Clothing brands like to assure us that their workers are getting paid a fair wage, however they are provided with the bare minimum to live a somewhat decent life. In some sweatshops, the conditions can go to an extreme of being involuntary child labor, forms of abuse, and sleep deperavation. What makes this ok? We need this to change. How can we make a change?

Well first and foremost, you can question your role. Many people are loyal to brands they know and love, and they will keep spending money on products with no further thought. But what if they looked further into fast fashion corporations, and really educated themselves on the issue?

They then can educate others and together they can impact the company’s abilities and minimize their success by reducing their sales. Such customers will then turn to other companies who treat their employees well. The same principle applies to companies that are not environmentally conscious and just care about their profits.
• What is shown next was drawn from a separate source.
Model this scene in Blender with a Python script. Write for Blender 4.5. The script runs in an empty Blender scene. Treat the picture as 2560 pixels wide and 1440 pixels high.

Since climate change is a hot button issue nowadays, many companies are thriving off implementing their sustainable ways. By going through small changes like turning off technology at night, printing on both sides of paper, and putting a larger focus on recycling all together, they are reducing their energy and waste consumption greatly. However, production is longer and is more pricey for such green businesses.

By supporting these companies, you can contribute to helping the environment and decreasing your own carbon footprint.

A more affordable option, however, is buying your clothes second hand through thrifting, on reselling websites and apps, and hand-me-downs. Thrift stores sell secondhand articles at a cheap price. By doing so you are not only making an eco-friendly choice, but it is also fun. I love going thrift shopping with my friends and I usually end up taking home a bunch of unique pieces.

Instead of throwing out your clothes, drop them off at a local thrift store or sell them online. If you want to purchase something specific from a fast fashion brand, look further on online sites like Ebay or Poshmark, because it’s likely you’ll find what you’re looking for or maybe even something better. You also don’t need to be shopping for new clothes every week, this isn’t grocery shopping! This are just a few ways to combat the never ending cycle of fast fashion.